Individualism – Many people feel that the biggest difference between the American cultures and other non-western cultures is the view of the individual. In the United States, Americans place a high value on the individual rather than the group or the family. They want to be self-reliant and independent. It is important for Americans to feel that they are free to make decisions that are best for them and not necessarily best for the group. The usually expect that they will take care of their problems by themselves and may not depend on a group or family to help them.

Competition - Because Americans are individualists, you will find that they are competitive and they are proud of their accomplishments. You may be surprised to hear Americans talk about themselves and their own accomplishments and you may even find this rude especially if, in your home country, you are used to people being modest about themselves.

Informality - Many visitors to the United States notice how informal Americans are. Although Americans value and respect their teachers, they may call them by their given names and speak to them in a casual informal manner

Americans are also most comfortable believing that all people are equal, regardless of their job, age, or education level. Unlike many cultures, Americans generally do not value a society that has a proper order or hierarchy with overly harmonious relationships.

Rather, Americans are brought up to question authority, even their own parents. In fact, American parents generally encourage their children to speak up and ask questions of people in authority, even teachers and other leaders. American teachers believe they are successful in their teaching if their students ask questions and also speak up to present their own ideas and views on a topic. An American teacher who has a student who never speaks in class might think that student is not interested or not understanding the class.

International visitors may feel disturbed by what they consider to be an American’s lack of respect for traditions and other people. It is important to remember that this is because of a basic difference in cultural values.

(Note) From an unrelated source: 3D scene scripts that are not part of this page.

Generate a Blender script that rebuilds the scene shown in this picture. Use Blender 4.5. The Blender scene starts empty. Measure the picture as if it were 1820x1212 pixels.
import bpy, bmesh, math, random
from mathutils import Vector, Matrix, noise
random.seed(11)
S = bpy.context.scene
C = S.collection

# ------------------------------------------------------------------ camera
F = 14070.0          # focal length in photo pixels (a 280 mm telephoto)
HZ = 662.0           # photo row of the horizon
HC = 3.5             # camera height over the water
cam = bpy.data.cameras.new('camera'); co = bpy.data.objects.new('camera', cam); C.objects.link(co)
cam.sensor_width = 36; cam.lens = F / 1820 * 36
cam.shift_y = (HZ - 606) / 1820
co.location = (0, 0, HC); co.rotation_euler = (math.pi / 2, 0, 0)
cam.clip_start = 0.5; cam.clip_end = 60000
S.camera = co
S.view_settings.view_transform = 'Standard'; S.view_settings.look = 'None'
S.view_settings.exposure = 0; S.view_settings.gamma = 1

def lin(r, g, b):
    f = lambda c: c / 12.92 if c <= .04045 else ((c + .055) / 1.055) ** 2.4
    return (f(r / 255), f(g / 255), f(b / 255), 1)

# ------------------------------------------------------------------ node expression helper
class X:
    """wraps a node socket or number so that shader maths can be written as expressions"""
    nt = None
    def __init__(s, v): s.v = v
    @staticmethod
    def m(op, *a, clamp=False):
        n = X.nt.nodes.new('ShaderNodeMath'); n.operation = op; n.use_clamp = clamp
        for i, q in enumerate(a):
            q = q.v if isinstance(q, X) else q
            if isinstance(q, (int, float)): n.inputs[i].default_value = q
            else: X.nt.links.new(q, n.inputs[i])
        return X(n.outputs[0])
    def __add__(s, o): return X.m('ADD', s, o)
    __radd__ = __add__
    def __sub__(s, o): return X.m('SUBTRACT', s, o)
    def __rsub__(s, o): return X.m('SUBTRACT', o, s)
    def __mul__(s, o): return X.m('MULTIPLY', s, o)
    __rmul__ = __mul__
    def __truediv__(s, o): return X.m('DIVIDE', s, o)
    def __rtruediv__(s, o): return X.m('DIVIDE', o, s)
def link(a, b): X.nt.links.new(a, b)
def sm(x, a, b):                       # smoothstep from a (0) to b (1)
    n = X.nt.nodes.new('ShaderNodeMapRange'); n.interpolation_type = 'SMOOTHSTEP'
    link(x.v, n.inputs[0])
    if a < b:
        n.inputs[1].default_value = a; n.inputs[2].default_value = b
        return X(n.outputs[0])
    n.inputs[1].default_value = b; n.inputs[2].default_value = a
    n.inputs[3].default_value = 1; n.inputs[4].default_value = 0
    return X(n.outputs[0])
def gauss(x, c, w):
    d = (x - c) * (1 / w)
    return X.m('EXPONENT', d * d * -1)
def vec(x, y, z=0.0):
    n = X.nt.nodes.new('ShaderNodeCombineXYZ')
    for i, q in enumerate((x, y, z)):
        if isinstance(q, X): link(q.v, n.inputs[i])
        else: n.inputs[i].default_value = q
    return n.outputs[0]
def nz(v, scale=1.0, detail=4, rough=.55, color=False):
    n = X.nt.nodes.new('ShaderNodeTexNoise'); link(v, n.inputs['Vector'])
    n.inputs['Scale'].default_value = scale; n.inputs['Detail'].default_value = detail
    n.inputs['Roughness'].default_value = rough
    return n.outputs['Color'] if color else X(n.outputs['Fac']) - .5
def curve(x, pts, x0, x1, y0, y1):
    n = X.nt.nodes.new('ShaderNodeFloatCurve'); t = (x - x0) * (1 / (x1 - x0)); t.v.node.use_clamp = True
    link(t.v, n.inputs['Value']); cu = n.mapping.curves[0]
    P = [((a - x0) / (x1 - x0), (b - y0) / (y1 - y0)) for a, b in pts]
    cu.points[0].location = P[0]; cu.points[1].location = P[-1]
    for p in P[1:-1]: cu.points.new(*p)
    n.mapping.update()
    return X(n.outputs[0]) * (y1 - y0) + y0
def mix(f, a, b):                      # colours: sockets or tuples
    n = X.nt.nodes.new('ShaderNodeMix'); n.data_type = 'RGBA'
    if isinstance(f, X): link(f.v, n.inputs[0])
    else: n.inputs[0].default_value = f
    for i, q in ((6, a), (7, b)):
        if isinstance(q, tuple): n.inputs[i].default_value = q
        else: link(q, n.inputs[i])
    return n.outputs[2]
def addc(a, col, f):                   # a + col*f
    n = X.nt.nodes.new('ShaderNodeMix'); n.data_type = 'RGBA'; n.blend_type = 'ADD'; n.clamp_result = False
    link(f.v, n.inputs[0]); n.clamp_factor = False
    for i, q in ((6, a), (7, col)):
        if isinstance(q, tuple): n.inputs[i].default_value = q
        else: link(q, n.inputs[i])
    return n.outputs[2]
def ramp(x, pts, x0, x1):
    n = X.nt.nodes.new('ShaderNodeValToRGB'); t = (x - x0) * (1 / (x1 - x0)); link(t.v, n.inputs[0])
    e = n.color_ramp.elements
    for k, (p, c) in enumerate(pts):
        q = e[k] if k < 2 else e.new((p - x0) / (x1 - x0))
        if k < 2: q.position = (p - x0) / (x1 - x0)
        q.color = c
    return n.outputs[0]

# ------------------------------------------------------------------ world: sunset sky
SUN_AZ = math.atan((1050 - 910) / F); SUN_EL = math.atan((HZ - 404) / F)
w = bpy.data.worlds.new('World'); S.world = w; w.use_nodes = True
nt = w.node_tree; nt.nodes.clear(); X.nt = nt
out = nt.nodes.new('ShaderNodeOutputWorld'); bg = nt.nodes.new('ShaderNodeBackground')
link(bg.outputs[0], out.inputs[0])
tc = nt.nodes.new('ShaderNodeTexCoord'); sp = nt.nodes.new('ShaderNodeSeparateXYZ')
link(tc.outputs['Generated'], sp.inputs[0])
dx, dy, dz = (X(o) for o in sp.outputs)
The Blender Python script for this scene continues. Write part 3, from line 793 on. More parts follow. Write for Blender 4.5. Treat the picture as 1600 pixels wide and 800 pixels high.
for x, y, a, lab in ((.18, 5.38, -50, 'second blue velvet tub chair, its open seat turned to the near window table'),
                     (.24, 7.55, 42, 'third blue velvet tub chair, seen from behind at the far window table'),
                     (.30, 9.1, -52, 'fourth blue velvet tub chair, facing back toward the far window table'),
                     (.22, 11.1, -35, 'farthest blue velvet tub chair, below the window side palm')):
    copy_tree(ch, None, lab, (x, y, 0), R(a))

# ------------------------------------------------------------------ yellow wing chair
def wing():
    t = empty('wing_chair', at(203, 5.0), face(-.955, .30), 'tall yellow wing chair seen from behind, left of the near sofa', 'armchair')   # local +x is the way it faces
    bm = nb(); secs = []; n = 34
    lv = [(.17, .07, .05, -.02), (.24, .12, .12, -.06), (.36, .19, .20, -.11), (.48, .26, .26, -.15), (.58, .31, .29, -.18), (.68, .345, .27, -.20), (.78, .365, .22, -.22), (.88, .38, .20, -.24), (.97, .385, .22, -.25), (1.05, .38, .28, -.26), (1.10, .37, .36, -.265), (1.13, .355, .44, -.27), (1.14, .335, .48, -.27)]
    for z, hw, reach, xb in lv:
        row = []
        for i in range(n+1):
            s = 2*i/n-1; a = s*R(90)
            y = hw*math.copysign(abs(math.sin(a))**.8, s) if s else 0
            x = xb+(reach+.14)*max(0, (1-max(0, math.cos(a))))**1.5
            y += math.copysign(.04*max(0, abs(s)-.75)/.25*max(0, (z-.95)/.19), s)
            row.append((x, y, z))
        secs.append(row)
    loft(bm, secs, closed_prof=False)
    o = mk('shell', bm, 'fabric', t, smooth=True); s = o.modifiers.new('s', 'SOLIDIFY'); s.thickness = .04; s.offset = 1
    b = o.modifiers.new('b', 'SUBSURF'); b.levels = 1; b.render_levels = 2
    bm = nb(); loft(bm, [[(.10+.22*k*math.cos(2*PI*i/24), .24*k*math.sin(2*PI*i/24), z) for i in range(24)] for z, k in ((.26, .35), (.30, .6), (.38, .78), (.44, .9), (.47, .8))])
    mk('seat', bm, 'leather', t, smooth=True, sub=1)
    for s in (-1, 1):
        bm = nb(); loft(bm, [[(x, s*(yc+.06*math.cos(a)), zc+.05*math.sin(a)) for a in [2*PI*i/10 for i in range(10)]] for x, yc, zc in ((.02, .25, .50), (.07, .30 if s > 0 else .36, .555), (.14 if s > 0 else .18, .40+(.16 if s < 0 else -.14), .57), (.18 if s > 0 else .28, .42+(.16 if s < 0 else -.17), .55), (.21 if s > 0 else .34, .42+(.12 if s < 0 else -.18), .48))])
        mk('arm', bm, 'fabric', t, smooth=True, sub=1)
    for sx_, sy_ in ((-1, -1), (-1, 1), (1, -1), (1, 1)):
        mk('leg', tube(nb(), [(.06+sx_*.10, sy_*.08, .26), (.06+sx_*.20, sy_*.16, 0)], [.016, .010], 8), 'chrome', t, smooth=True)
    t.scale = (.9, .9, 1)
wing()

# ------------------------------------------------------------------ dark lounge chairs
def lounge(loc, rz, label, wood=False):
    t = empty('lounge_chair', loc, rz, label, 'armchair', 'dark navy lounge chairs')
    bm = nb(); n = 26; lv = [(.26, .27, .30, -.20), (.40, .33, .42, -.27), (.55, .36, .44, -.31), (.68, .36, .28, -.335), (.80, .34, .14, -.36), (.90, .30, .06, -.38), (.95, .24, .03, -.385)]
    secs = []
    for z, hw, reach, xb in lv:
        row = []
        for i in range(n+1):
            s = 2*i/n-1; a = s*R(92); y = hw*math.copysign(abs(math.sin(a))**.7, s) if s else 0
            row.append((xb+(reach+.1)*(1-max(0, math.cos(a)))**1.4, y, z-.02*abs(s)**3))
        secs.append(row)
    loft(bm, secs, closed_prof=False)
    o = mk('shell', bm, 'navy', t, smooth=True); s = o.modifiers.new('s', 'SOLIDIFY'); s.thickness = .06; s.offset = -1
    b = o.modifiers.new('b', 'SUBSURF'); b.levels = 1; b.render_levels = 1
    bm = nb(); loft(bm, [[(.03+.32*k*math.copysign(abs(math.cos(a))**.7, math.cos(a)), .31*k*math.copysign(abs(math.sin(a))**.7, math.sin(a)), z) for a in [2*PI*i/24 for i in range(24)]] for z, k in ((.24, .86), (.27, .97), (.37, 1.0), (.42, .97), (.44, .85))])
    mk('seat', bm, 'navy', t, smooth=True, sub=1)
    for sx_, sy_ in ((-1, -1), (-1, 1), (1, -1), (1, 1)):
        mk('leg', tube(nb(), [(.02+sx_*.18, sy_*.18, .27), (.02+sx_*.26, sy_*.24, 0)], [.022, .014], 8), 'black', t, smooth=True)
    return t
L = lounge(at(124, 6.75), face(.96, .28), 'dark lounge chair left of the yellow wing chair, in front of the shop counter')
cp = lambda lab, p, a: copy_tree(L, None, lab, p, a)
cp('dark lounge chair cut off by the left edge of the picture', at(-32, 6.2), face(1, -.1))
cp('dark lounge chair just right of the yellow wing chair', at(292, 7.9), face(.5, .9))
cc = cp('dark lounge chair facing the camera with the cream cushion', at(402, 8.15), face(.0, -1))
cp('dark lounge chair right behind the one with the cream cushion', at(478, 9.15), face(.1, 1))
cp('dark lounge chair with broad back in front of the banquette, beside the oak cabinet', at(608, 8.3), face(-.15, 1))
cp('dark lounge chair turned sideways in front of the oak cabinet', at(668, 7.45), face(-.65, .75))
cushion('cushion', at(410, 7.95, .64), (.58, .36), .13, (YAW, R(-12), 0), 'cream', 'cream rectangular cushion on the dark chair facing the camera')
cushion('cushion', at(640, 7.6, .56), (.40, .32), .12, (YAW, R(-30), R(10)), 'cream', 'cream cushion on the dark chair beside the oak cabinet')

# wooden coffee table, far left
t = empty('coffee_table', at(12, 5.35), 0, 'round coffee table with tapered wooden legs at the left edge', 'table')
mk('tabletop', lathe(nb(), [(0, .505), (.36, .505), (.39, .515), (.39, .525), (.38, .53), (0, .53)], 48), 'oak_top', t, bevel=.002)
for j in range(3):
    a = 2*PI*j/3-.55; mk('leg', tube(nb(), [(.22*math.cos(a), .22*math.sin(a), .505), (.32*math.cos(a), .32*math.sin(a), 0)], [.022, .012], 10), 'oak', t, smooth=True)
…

Privacy - Although Americans are informal in their behavior, they still have certain rules that they follow. Because Americans are always working and busy doing something, they especially value their time and space. This means they need time to themselves and value spending some time alone. Therefore, it is good to call ahead or schedule time to visit Americans. Most Americans do not just show up at someone home for a visit without calling first. This would be considered an invasion of their privacy.

Friendship - Americans tend to be very friendly on a casual basis. This may result in many casual friendships around to specific activities but not always close, lasting friendships. International students in the United States are often surprised at how friendly Americans are but how difficult it is to become a friend to an American. Students often tell us how they have very close friends in their home country that may last for many years or even a lifetime.

Americans are different in the way they make friends. Everyone in the US seems friendly. Friendliness is a kind of social ritual in America. Americans will walk down the street and say Hi, how are you?! And not wait for an answer. People from other countries find this odd and even rude. It is important to remember that this is just a social greeting or ritual and does not mean that they want to be close friends.

In general, Americans may have a large set of friends that change over time and does not involve many obligations.

How to Help Yourself Adjust Successfully

• Look for internationals who have already studied in the United States - ask for help in your adjustment based on their past experiences.

• Most U.S. classrooms are learner centered in which there are discussions, student presentations, critical analysis, interactions with the Professor, different types of exams and assignments, and a chance to apply knowledge. Remember that classroom participation is generally valued by US. Professors.

• Attend all classes - be prepared - do your assignments and bring any questions you may have to class or schedule appointments with professors and advisors to ask questions.

• Communicate clearly and directly.

• Meet with your Academic Advisor each semester. Meet with your Professors during their office hours if you have concerns or questions that can’t be addressed in class.

• Plagiarism and Cheating are considered serious offenses and may result in failing the class or even suspension from school. Ask your professors if you have any questions about what is considered plagiarism or cheating. See Academic Information

• Don’t hesitate to ask for help so you can figure out how to do things for yourself. Then be independent and make choices that help you to be successful. Practice assertiveness by asking questions and taking action to do what is expected of you.

• Try to adapt to your new setting. Keep an open mind. Have a sense of humor. Remember it is ok to make mistakes and then learn from your mistakes.